- _Task_
Copy out the listing that follows, exactly, without its pictures.

[Records with scene code]
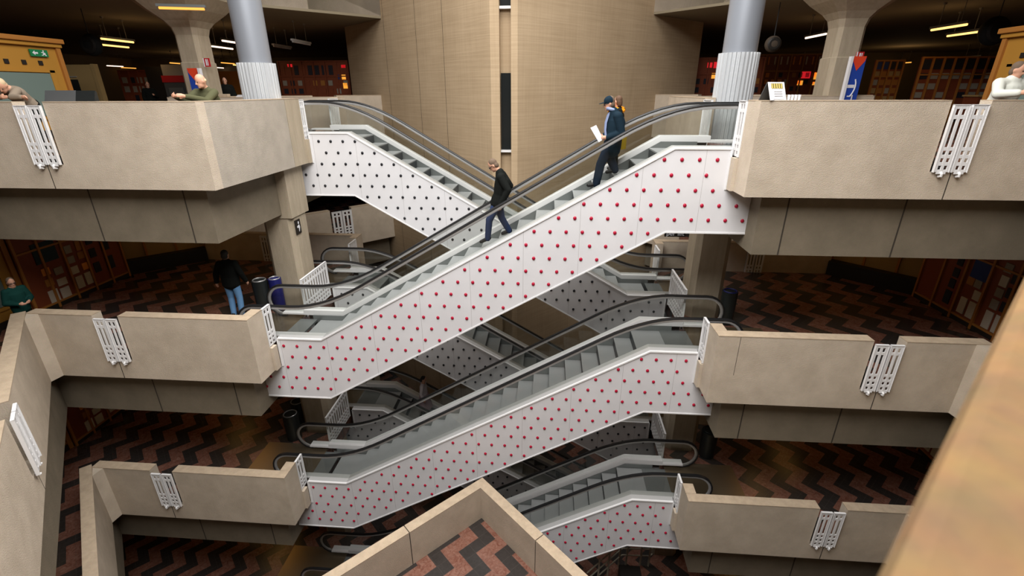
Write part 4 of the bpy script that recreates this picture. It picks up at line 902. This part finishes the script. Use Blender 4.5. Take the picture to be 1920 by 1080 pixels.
# 7 person at the right edge
b7 = (9.40, 9.66, 0)
J7 = stand(head=(.06, .0, 1.44), neck=(.03, 0, 1.30), chest=(.0, 0, 1.13), waist=(-.05, 0, .98), pelvis=(-.08, 0, .90), shl=(.02, .20, 1.24), shr=(.02, -.20, 1.24), ell=(.16, .28, 1.07), elr=(.16, -.28, 1.07), wrl=(.40, .16, 1.09), wrr=(.40, -.14, 1.09), tilt=.3, hem=(-.08, 0, .86), hipl=(-.08, .09, .86), hipr=(-.08, -.09, .86), knl=(.04, .1, .47), knr=(.04, -.1, .47), yaw=.5)
p7 = person(b7, -PI / 2, J7, dict(trousers='black cloth', top='light cloth', hair='hair grey', bulk=1.22), 'grey haired person in pale jacket leaning on the top parapet at the right edge', .014)[0]
# 8 man in jeans on the second floor, seen from behind
b8 = (-6.72, 11.0, -H)
J8 = stand(ell=(-.04, .29, 1.16), elr=(-.02, -.29, 1.16), wrl=(.03, .36, .92), wrr=(.08, -.33, .92), knl=(.05, .11, .50), knr=(-.0, -.12, .49), tilt=.15)
person(b8, PI / 2 + .15, J8, dict(trousers='jeans light', top='black cloth', hair='hair dark', bulk=1.18, shoes='shoe'), 'man in black jacket and light blue jeans seen from behind, second floor left', .013, 1.04)
# 10 person at the lower left on the second floor
b10 = (-10.95, 9.42, -H)
J10 = stand(tilt=.2, wrl=(.28, .12, 1.12), wrr=(.28, -.10, 1.1), ell=(.02, .26, 1.12), elr=(.02, -.26, 1.12))
person(b10, -.35, J10, dict(trousers='black cloth', top='teal cloth', hair='hair grey', hairlen=.10, glasses=True, bulk=1.08), 'grey haired person in dark green coat behind the left parapet, second floor', .014, .9)
# 11 person on the lower black studded escalator
b11 = (-2.62, 13.55, -2 * H - .58)
J11 = stand(tilt=.4)
p11 = person(b11, 0., J11, dict(trousers='black cloth', top='white cloth', topname='blouse', hair='hair dark', hairlen=.08), 'person in white top riding the lowest black studded escalator', .014, .92)[0]
mb = MB(); mb.grid_faces([[(a * rr3, b_ * rr3 * 1.1, zz) for a, b_ in [(math.cos(2 * PI * i / 14), math.sin(2 * PI * i / 14)) for i in range(14)]] for zz, rr3 in ((.95, .15), (.62, .21), (.40, .26))]); mb.build('skirt', ['pink skirt'], p11, True)
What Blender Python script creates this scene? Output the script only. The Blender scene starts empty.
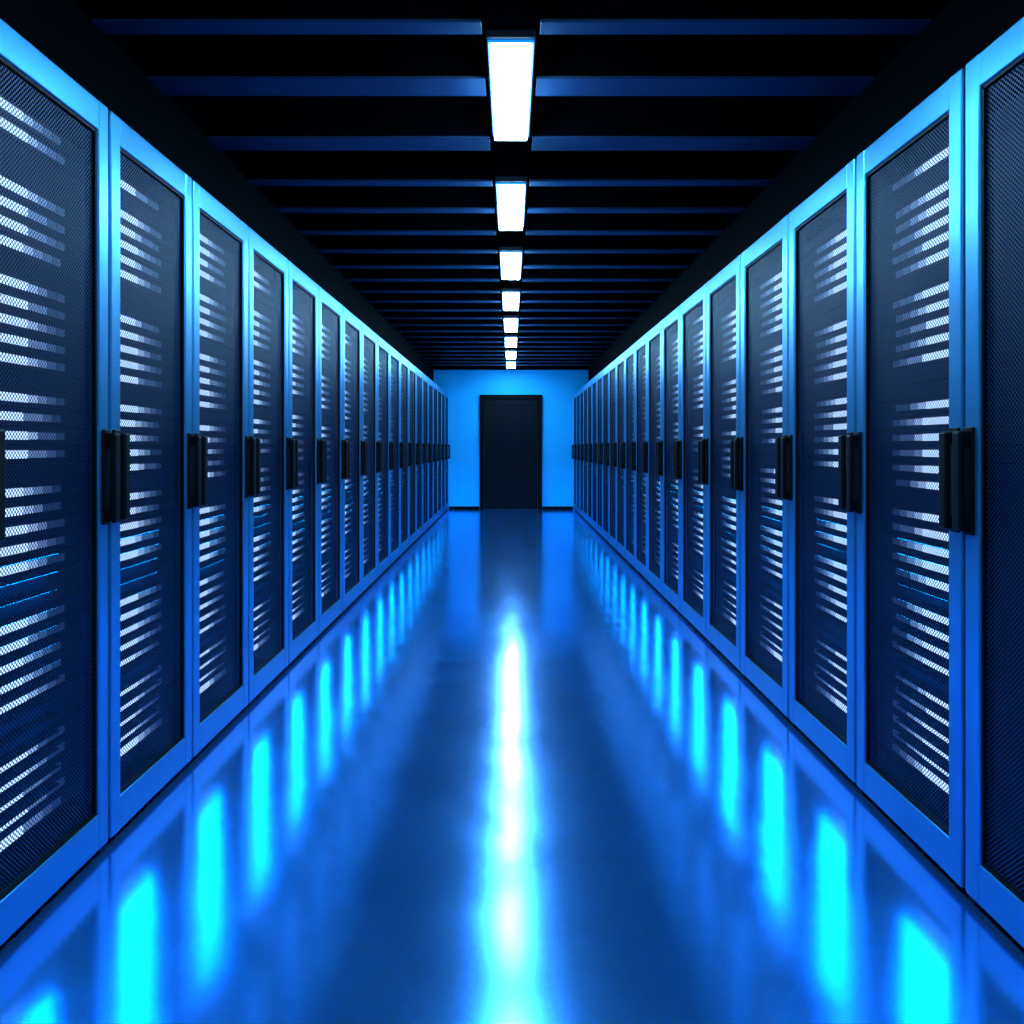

- _Full output_
Write part 4 of the bpy script that recreates this picture. It picks up at line 902. This part finishes the script. Use Blender 4.5. Take the picture to be 1920 by 1080 pixels.
# 7 person at the right edge
b7 = (9.40, 9.66, 0)
J7 = stand(head=(.06, .0, 1.44), neck=(.03, 0, 1.30), chest=(.0, 0, 1.13), waist=(-.05, 0, .98), pelvis=(-.08, 0, .90), shl=(.02, .20, 1.24), shr=(.02, -.20, 1.24), ell=(.16, .28, 1.07), elr=(.16, -.28, 1.07), wrl=(.40, .16, 1.09), wrr=(.40, -.14, 1.09), tilt=.3, hem=(-.08, 0, .86), hipl=(-.08, .09, .86), hipr=(-.08, -.09, .86), knl=(.04, .1, .47), knr=(.04, -.1, .47), yaw=.5)
p7 = person(b7, -PI / 2, J7, dict(trousers='black cloth', top='light cloth', hair='hair grey', bulk=1.22), 'grey haired person in pale jacket leaning on the top parapet at the right edge', .014)[0]
# 8 man in jeans on the second floor, seen from behind
b8 = (-6.72, 11.0, -H)
J8 = stand(ell=(-.04, .29, 1.16), elr=(-.02, -.29, 1.16), wrl=(.03, .36, .92), wrr=(.08, -.33, .92), knl=(.05, .11, .50), knr=(-.0, -.12, .49), tilt=.15)
person(b8, PI / 2 + .15, J8, dict(trousers='jeans light', top='black cloth', hair='hair dark', bulk=1.18, shoes='shoe'), 'man in black jacket and light blue jeans seen from behind, second floor left', .013, 1.04)
# 10 person at the lower left on the second floor
b10 = (-10.95, 9.42, -H)
J10 = stand(tilt=.2, wrl=(.28, .12, 1.12), wrr=(.28, -.10, 1.1), ell=(.02, .26, 1.12), elr=(.02, -.26, 1.12))
person(b10, -.35, J10, dict(trousers='black cloth', top='teal cloth', hair='hair grey', hairlen=.10, glasses=True, bulk=1.08), 'grey haired person in dark green coat behind the left parapet, second floor', .014, .9)
# 11 person on the lower black studded escalator
b11 = (-2.62, 13.55, -2 * H - .58)
J11 = stand(tilt=.4)
p11 = person(b11, 0., J11, dict(trousers='black cloth', top='white cloth', topname='blouse', hair='hair dark', hairlen=.08), 'person in white top riding the lowest black studded escalator', .014, .92)[0]
mb = MB(); mb.grid_faces([[(a * rr3, b_ * rr3 * 1.1, zz) for a, b_ in [(math.cos(2 * PI * i / 14), math.sin(2 * PI * i / 14)) for i in range(14)]] for zz, rr3 in ((.95, .15), (.62, .21), (.40, .26))]); mb.build('skirt', ['pink skirt'], p11, True)
What Blender Python script creates this scene? Output the script only. The Blender scene starts empty.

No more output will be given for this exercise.